Alarcón also noted that a panel of a
U.S. Court of Appeals in California recently ordered
the review of a previous decision allowing the U.S.
government to withhold satellite images taken over
the Strait of Florida on February 24, 1996.
Federal authorities have previously
refused this petition from the Five’s defense team
because, according to Alarcón, the material proves
beyond doubt that the light aircraft brought down
that day by Cuban security forces were in Cuban
airspace, thus refuting the unfounded charge against
Gerardo Hernández for conspiracy to commit murder.
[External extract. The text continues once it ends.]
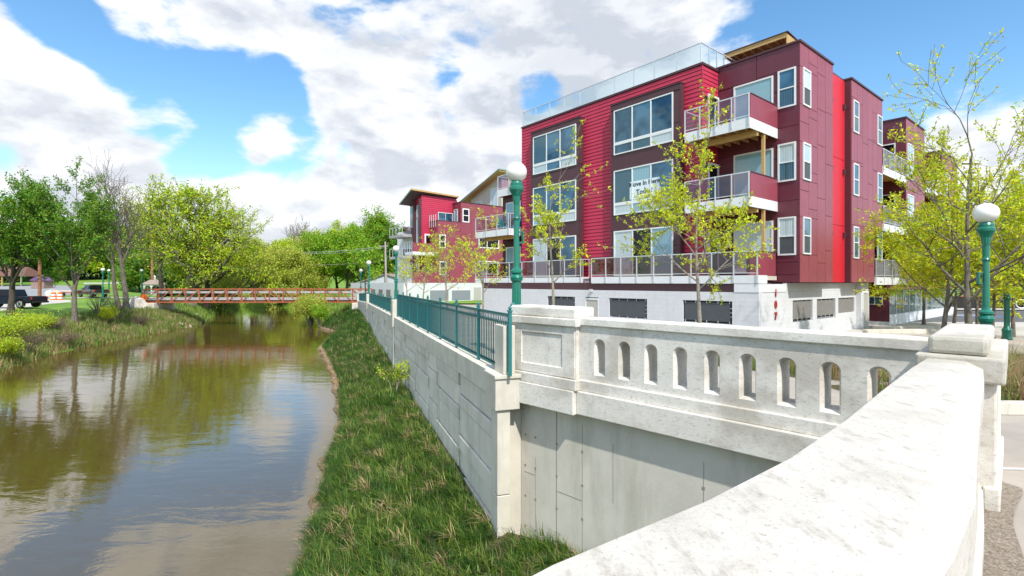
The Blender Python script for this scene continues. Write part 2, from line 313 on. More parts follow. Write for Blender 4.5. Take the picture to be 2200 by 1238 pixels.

Washington has also refused to
release receipts for payments made to journalists
who contributed to what the Atlanta Appeal Court
judges described as "a perfect storm of prejudice
and hostility."
Alarcón highlighted the paradox that
while the media had mostly silenced the injustice
committed against the Five, in southern Florida,
both before and during the trial, federal employees
pretending to be journalists – many of them linked
to Cuban terrorist groups – were manipulating public
opinion and pressuring the jury.
Alarcón described Morais' book as an
enormous contribution to the cause of freedom for
the Five, and commented that it is a work that Martí
would have read with loving interest, having
encountered in its pages five young men who lived,
like himself, in the "belly of the beast" and yet
have retained intact their dignity and love for the
distant homeland.
Morais expressed his conviction that,
sooner rather than later, he will meet with Gerardo,
Ramón, Antonio, Fernando and René, in Havana to
celebrate the triumph of truth and justice.
During the event, Frei Betto and the
U.S.-based Cuban journalist, Max Lesnick, expressed
their admiration for the courage and honesty of the
Five and Morais’ literary contribution.